Tak, nawet dwa razy. Najpierw od  ilości wydobytego surowca wedle ustawowej stawki 10,40 zł za kilogram bursztynu: dla gminy 60% i na Narodowy Fundusz Ochrony Środowiska – 40%. Drugi raz, kiedy sprzedaję bursztyn na rynku – ustawowe 23%.

Gdyby wydobywał pan nielegalnie, nie musiałby pan nic płacić…

Oczywiście, tylko mi się to nie opłaca. Firmy, które kupują ode mnie surowiec, potrzebują faktury – nie mógłbym im jej wystawić, gdybym wydobywał bursztyn nielegalnie. A poza tym ja sobie chwalę spokojną pracę w dzień, we własnej firmie. Nie potrzebuję dodatkowej adrenaliny.

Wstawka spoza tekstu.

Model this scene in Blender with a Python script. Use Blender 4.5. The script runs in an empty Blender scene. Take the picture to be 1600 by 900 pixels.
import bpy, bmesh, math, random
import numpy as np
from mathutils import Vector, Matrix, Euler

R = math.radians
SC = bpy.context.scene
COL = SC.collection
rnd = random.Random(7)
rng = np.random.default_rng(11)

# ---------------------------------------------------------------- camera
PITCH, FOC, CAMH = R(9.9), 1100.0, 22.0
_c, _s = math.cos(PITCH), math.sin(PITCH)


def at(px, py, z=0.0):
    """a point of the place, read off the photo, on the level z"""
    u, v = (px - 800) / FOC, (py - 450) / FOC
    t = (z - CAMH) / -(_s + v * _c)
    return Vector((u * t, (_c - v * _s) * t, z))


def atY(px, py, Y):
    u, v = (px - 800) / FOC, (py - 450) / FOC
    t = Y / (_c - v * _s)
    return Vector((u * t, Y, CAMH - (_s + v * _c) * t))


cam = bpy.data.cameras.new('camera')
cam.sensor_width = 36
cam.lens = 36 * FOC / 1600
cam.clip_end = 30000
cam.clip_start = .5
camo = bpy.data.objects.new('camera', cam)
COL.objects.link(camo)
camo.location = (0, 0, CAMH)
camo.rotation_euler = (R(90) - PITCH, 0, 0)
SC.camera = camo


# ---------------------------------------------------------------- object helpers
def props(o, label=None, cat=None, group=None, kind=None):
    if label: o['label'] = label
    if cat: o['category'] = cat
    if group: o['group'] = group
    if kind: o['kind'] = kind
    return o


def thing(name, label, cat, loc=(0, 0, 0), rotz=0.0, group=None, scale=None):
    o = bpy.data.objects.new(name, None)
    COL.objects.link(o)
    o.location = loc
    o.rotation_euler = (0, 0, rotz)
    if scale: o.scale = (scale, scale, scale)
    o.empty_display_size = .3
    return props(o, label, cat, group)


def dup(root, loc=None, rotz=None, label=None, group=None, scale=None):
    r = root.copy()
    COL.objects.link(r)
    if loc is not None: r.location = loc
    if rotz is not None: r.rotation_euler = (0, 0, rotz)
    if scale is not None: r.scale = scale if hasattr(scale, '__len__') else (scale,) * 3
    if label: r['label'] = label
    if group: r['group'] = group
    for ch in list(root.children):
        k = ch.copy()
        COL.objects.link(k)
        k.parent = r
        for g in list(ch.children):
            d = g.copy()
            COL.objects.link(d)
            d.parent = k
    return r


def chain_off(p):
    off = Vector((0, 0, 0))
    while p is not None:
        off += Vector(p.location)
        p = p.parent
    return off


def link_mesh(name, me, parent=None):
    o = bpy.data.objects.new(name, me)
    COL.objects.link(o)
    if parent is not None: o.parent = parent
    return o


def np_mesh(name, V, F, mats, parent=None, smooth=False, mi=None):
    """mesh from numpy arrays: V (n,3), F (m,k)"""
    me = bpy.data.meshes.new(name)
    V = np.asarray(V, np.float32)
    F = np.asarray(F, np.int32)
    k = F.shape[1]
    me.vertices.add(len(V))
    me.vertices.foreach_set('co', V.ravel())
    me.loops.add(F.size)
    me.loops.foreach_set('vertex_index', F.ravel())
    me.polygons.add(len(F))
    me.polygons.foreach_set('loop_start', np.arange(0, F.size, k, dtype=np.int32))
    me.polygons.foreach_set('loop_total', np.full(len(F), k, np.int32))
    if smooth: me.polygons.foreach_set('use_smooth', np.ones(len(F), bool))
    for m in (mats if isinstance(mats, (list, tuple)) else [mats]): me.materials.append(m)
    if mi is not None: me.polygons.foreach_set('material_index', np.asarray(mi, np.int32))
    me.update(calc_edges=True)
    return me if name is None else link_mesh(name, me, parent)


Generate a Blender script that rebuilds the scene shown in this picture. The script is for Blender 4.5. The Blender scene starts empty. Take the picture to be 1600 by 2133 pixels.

Kopanie bursztynu to trudna praca?

Przede wszystkim bardzo wyczerpująca fizycznie. Trzeba naprawdę lubić to „grzebanie w błocie” całymi dniami niezależnie od pogody – inaczej nie dałoby się jej wykonywać. Kiedyś była ona bardziej opłacalna finansowo niż obecnie – ale sama wizja zarobku to za mało, trzeba to prostu lubić. Inaczej nie da się pracować przy -10 stopniach, kiedy ziemia jest zamarznięta. Kiedyś nam się to zdarzało, dziś już nie kopiemy przy tak niskich temperaturach. Od wiosny do jesieni musimy zarobić tyle, by przeżyć zimę. Co nie zawsze jest takie proste, bo nigdy nie wiadomo, czy i ile bursztynu znajdziemy w sezonie.  

Lubi Pan swoją pracę?

Całe dotychczasowe życie spędziłem na Wyspie Sobieszewskiej, poszukiwaniem i wydobyciem zajmuję się od ponad 20 lat. Miałem 7 lat, kiedy ojciec po raz pierwszy zabrał mnie nad ranem na poławianie bursztynu. Wciągnąłem się. Dwa lata później znalazłem 20-gramową bryłkę bursztynu – pamiętam, jaki byłem wtedy zaaferowany. Największy kawałek, jaki sam wykopałem, miał 750 gram. W polskim bursztynie taka bryłka to rzadkość. Oczywiście mam ją do dziś.

Ile osób zajmuje się obecnie szukaniem bursztynu?

Szacuję, że jest to ok. 10-15 brygad w okolicach Trójmiasta, które poszukują bursztynu legalnie i z tego żyją. Są to zazwyczaj profesjonalne zespoły, które pracują ze sobą od dawna. Bo nowicjuszy w tym zawodzie właściwie nie ma. To zbyt ciężka praca, w której trzeba mieć ogromne doświadczenie, dużo szczęścia i tzw. nosa. Tam, gdzie wytrawny poszukiwacz znajdzie 3 kg bursztynu, nowicjusz wykopie maksymalnie pół kilo. Doświadczenie zdobywa się po mniej więcej roku. Dziś to już wymierający zawód, mało kto garnie się do tej pracy. Tym bardziej szkoda, że tak mało się go szanuje.